First-Principles Investigation of Defect- and Interface-Controlled Resistive Switching in 2D Transition Metal Dichalcogenides

Non-volatile resistive switching (NVRS) in two-dimensional (2D) transition-metal dichalcogenides (TMDs) offers a platform to explore field-driven electronic and structural transformations at the atomic scale. Despite increasing experimental reports of switching in TMD-based heterostructures, the microscopic origin of the process remains debated, often attributed solely to filament formation or adatom migration.
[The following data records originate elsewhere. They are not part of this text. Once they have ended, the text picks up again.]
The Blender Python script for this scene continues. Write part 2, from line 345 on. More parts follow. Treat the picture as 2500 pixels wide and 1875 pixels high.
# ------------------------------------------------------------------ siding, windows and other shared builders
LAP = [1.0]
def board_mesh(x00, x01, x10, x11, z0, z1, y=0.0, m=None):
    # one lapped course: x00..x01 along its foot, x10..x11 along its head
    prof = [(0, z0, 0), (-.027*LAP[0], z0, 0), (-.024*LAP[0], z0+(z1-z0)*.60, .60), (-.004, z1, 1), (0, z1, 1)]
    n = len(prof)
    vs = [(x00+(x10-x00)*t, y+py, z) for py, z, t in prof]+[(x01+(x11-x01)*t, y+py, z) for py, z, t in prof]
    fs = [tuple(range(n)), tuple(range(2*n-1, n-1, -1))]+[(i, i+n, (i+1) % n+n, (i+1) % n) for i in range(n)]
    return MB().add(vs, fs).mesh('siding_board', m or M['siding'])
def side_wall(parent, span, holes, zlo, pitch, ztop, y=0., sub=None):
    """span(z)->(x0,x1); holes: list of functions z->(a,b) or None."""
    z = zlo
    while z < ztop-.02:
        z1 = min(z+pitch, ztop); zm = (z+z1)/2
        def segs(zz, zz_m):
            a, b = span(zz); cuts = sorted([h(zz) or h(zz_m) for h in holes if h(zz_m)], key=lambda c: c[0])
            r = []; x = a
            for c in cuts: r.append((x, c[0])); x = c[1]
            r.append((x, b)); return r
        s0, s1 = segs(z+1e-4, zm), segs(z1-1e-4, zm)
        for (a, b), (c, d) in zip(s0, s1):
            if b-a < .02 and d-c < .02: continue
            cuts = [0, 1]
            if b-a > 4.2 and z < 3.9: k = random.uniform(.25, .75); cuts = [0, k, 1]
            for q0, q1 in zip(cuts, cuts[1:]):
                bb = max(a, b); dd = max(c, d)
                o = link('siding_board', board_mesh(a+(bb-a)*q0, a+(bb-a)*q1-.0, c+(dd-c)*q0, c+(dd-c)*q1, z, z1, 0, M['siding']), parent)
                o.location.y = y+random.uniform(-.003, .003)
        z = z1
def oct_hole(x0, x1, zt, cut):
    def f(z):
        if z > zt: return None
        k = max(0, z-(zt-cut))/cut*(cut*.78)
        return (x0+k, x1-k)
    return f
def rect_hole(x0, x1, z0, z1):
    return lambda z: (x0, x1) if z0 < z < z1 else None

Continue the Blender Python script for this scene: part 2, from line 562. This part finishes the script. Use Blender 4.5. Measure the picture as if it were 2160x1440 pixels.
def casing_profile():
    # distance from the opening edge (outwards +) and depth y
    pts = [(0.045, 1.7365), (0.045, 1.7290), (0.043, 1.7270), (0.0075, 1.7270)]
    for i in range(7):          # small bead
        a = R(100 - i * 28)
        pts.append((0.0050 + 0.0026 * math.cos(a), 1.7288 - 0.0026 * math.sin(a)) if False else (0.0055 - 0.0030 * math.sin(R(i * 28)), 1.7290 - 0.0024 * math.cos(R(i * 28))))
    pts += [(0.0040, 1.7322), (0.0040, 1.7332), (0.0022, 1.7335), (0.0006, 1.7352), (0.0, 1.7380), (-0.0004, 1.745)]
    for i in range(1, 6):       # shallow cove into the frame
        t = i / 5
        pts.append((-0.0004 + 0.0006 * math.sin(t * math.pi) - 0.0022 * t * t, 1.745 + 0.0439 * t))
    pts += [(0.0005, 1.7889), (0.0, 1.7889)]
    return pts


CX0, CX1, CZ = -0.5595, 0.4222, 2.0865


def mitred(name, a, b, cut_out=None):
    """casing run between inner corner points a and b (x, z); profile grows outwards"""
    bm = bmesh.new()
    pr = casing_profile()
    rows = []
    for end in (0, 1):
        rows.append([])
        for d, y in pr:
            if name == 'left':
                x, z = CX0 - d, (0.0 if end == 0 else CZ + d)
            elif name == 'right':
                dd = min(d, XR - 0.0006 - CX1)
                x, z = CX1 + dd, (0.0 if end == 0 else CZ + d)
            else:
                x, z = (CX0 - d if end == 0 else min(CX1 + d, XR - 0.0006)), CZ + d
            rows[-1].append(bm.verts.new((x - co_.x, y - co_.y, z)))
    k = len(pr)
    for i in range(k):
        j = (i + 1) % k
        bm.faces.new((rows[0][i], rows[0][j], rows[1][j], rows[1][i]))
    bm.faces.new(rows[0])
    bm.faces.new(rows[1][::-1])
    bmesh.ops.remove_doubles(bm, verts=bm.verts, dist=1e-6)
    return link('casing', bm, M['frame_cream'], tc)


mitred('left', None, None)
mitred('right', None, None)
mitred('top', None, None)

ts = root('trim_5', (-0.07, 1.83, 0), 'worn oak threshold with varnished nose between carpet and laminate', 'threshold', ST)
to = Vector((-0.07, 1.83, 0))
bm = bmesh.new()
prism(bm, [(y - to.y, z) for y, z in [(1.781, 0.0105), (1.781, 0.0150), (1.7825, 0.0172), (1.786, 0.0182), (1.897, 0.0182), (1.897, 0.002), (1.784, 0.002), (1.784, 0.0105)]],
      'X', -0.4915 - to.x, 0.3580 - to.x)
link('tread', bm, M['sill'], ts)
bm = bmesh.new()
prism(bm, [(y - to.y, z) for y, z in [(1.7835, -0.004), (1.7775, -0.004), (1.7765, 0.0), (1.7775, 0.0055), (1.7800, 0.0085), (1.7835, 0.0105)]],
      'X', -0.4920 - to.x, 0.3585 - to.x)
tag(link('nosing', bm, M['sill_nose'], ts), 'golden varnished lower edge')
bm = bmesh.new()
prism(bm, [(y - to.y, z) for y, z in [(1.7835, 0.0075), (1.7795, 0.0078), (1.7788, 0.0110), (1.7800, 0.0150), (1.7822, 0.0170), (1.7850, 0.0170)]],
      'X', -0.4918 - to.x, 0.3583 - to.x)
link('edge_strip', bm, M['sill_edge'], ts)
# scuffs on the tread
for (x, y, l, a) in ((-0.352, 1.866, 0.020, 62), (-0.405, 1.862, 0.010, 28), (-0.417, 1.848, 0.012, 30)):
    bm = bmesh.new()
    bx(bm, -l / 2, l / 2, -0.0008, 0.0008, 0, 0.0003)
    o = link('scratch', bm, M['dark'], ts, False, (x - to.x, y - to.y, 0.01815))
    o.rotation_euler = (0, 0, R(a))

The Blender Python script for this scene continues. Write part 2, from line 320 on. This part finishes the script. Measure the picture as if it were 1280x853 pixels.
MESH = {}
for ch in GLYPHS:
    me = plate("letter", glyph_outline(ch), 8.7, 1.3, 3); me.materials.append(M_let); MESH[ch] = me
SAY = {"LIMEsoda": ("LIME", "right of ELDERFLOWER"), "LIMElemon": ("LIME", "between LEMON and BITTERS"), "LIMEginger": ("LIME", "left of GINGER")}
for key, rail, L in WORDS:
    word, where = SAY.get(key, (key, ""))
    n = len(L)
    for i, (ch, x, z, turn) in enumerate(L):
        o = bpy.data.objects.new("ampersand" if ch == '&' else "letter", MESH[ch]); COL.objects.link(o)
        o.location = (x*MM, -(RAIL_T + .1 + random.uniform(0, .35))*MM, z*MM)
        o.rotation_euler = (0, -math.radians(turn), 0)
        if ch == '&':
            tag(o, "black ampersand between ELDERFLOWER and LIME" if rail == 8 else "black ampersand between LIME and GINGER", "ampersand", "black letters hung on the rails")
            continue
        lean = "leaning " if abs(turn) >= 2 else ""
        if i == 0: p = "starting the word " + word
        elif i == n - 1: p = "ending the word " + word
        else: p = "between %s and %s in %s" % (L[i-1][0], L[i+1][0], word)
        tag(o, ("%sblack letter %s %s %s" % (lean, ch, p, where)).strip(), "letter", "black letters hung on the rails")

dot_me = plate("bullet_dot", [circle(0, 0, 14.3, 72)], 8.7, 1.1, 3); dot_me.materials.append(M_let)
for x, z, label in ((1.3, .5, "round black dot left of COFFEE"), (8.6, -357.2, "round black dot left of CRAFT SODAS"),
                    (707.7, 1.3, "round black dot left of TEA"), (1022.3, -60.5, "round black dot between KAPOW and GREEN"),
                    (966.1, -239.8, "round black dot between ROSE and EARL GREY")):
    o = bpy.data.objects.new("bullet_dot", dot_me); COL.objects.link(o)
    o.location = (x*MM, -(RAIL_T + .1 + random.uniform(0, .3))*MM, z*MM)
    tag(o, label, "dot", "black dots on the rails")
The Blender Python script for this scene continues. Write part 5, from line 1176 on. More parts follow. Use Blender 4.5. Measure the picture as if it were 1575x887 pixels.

Using first-principles density-functional theory (DFT) and nonequilibrium Green’s function (NEGF) transport simulations, we investigate a multistage switching mechanism governed by both monatomic defect complexes and interfacial coupling between metallic electrodes and TMD layers. Electric-field-induced motion of the central TMD layer modulates interlayer spacing and interfacial charge transfer, significantly influencing conductivity. In conjunction, adsorption of single Au atoms at S-vacancy sites introduces localized electronic states that strongly alter transmission pathways. These results highlight the interplay between defect energetics, field-driven atomic displacements, and interfacial bonding in determining resistive states. Ongoing work extends this analysis to additional electrodes to identify general descriptors for defect-mediated switching in 2D materials.